Now to determine these probabilities, we have to work under the standard normal distribution. This distribution is derived from the normal distribution. If you consider a random variable X with normal distribution, mean μ and variance δ², and you calculate the difference between the variable and ist means and divide the result by the standard deviation, the variable Z =(X-μ)/δ ~N(0;1) is determined.

The standard normal distribution is tabulated. Any value of any random variable X with normal distribution can be "converted" by subtracting the variable from its mean and dividing it by its standard deviation.

So to calculate each of the asked probabilities, you have to first, "transform" the value of the variable to a value of the standard normal distribution Z, then you use the standard normal tables to reach the corresponding probability.

`P(X\leq10.6)=P(Z\leq(10.6-9.6)/(0.8))=P(Z\leq1.25)`
`P(X\leq9.7)=P(Z\leq(9.7-9.6)/(0.8))P(Z\leq0.125)`

So we have to find the probability between the Z-values 1.25 and 0.125

`P(Z\leq1.25)-P(Z\leq0.125)`

Using the table of the standard normal tables, or Z-tables, you can determine the accumulated probabilities:

`P(Z\leq1.25)=0.894`
`P(Z\leq0.125)=0.550`

And calculate their difference as follows:

`0.894-0.550=0.344`

The probability that an American man selected at random consumes between 10.6 and 9.7 grams of sodium per day is 0.344

c.
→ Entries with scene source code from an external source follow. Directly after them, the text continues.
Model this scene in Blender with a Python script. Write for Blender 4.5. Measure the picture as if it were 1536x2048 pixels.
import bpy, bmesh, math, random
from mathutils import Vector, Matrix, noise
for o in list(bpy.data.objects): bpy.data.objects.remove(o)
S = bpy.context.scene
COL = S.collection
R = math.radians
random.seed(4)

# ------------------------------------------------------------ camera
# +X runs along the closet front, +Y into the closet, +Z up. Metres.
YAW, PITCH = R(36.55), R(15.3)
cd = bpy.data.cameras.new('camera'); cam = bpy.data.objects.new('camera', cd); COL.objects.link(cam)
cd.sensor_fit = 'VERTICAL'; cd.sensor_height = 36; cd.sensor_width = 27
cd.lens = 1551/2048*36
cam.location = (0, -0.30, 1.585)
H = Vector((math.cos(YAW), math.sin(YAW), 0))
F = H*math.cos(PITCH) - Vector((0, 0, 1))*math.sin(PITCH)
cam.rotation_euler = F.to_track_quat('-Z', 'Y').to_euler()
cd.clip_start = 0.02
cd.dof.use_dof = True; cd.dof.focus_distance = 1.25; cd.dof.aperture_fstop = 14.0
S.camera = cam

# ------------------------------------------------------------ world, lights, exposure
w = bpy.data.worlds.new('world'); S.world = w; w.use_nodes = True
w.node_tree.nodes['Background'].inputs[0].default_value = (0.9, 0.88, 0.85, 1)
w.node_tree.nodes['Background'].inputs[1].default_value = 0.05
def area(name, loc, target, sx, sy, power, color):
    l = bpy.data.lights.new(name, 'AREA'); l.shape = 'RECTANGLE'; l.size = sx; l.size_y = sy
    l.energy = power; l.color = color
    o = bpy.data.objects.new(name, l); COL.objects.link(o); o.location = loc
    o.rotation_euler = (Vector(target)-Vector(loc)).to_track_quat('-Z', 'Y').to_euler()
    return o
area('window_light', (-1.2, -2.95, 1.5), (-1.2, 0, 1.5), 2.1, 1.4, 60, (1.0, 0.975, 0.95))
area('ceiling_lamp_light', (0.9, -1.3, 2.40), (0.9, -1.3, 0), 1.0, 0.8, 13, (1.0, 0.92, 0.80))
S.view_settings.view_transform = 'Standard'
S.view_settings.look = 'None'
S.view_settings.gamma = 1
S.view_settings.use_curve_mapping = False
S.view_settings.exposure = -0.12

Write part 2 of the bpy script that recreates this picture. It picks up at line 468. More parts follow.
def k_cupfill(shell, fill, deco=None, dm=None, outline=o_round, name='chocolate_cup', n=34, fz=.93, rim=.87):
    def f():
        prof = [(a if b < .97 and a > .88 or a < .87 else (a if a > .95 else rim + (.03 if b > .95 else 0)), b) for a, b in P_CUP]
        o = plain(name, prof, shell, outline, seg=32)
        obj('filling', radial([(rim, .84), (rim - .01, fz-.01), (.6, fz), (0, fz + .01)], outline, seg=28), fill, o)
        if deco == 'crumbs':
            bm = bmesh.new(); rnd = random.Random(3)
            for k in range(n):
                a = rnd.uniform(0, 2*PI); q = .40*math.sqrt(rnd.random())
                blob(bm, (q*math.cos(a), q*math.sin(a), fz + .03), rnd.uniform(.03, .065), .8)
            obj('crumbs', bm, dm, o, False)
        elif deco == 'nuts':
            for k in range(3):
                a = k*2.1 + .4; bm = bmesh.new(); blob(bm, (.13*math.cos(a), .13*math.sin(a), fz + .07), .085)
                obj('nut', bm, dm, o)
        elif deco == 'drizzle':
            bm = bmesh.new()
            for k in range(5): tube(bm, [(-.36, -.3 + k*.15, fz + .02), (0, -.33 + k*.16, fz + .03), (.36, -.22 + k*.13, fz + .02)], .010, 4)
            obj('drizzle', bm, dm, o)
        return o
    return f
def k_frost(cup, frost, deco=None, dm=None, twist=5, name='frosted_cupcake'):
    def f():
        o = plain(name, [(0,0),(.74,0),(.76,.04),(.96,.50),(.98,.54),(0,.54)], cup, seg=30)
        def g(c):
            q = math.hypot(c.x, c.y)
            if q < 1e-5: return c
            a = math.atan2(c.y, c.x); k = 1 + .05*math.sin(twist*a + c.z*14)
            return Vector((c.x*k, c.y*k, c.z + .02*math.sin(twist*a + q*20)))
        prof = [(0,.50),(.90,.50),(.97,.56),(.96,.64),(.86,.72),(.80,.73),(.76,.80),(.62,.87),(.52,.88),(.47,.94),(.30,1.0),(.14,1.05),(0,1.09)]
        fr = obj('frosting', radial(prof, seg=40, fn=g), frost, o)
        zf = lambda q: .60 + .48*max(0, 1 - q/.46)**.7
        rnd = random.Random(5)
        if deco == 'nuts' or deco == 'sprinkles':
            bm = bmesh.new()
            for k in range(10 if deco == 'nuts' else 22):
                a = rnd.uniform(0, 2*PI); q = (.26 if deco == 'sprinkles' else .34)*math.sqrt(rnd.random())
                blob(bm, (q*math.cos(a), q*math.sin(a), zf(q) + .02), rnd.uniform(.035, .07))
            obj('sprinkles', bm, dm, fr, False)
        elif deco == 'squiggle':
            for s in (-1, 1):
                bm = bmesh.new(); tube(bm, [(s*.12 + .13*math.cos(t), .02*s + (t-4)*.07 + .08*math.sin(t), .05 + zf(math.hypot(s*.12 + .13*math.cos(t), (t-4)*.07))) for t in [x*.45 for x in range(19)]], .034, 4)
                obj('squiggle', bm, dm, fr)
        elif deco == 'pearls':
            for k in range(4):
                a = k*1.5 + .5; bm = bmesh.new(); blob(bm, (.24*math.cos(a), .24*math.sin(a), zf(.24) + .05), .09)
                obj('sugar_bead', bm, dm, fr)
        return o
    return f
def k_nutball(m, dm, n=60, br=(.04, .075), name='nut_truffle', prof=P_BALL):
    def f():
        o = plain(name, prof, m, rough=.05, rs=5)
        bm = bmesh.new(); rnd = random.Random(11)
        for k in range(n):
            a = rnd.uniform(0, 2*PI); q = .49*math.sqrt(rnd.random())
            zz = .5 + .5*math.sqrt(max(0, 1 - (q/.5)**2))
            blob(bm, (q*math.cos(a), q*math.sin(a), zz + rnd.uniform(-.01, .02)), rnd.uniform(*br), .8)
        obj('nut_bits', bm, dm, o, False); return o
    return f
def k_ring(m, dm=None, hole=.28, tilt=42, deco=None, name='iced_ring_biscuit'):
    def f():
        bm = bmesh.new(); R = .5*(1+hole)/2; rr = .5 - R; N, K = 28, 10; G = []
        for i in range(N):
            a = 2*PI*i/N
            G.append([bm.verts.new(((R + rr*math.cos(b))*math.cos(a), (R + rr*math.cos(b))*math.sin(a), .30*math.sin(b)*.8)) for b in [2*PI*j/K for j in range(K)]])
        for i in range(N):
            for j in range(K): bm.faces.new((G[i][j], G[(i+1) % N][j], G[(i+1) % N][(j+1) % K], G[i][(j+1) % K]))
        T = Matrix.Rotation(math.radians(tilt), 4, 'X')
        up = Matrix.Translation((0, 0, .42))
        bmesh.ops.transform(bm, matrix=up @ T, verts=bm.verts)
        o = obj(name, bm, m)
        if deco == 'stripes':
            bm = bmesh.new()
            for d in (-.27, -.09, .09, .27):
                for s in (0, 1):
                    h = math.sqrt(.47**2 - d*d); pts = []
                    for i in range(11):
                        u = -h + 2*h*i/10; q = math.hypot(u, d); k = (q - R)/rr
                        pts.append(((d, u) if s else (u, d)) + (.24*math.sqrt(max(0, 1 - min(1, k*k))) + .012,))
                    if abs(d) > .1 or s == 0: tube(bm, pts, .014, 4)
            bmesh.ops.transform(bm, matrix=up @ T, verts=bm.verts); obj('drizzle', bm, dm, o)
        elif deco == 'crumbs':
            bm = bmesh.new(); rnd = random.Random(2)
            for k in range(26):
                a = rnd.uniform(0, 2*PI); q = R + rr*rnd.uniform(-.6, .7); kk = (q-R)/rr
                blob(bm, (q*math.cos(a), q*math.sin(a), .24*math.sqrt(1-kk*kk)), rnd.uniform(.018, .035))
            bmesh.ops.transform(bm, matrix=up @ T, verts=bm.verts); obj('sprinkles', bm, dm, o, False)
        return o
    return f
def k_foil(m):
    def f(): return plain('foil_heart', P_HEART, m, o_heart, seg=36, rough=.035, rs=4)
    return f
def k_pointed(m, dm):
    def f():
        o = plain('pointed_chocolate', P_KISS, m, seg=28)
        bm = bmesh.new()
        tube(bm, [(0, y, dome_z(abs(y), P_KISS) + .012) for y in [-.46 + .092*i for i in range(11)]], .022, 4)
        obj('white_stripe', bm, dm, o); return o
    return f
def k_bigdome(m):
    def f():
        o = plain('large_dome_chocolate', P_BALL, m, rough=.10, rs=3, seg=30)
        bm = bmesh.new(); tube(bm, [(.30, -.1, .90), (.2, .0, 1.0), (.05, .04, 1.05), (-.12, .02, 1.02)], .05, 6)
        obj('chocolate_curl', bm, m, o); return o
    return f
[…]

You have to determine the two sodium intake values ​​between which the middle 10% of American men fall. If "a" and "b" represent the values we have to determine, between them you will find 10% of the distribution. The fact that is the middle 10% indicates that the distance between both values to the center of the distribution is equal, so 10% of the distribution will be between both values and the rest 90% will be equally distributed in two tails "outside" the interval [a;b]

Under the standard normal distribution, the probability accumulated until the first value "a" is 0.45, so that:

`P(Z\leq a)=0.45`

And the accumulated probability until "b" is 0.45+0.10=0.55, symbolically:

`P(Z\leq b)=0.55`

The next step is to determine the values under the standard normal distribution that accumulate 0.45 and 0.55 of probability. You have to use the Z-tables to determine both values:

The value that accumulates 0.45 of probability is Z=-0.126

To translate this value to its corresponding value of the variable of interest you have to use the standard normal formula:

`a=(X-\mu)/(\sigma)`

You have to write this expression for X

`\begin{gathered} a\cdot\sigma=X-\mu \\ (a\cdot\sigma)+\mu=X \end{gathered}`

Replace the expression with a=-0.126, μ=9.6gr, and δ=0.8gr

`\begin{gathered} X=(a\cdot\sigma)+\mu \\ X=(-0.126\cdot0.8)+9.6 \\ X=-0.1008+9.6 \\ X=9.499 \\ X\approx9.5gr \end{gathered}`

The value of Z that accumulates 0.55 of probability is 0.126, as before, you have to translate this Z-value into a value of the variable of interest, to do so you have to use the formula of the standard normal distribution and "reverse" the standardization to reach the corresponding value of x:

`\begin{gathered} b=(X-\mu)/(\sigma) \\ b\cdot\sigma=X-\mu \\ (b\cdot\sigma)+\mu=X \end{gathered}`

Replace the expression with b=0.126, μ=9.6gr, and δ=0.8gr and calculate the value of X:

`\begin{gathered} X=(b\cdot\sigma)+\mu \\ X=(0.126\cdot0.8)+9.6 \\ X=0.1008+9.6 \\ X=9.7008 \\ X\approx9.7gr \end{gathered}`

The values of sodium intake between which the middle 10% of American men fall are 9.5 and 9.7gr.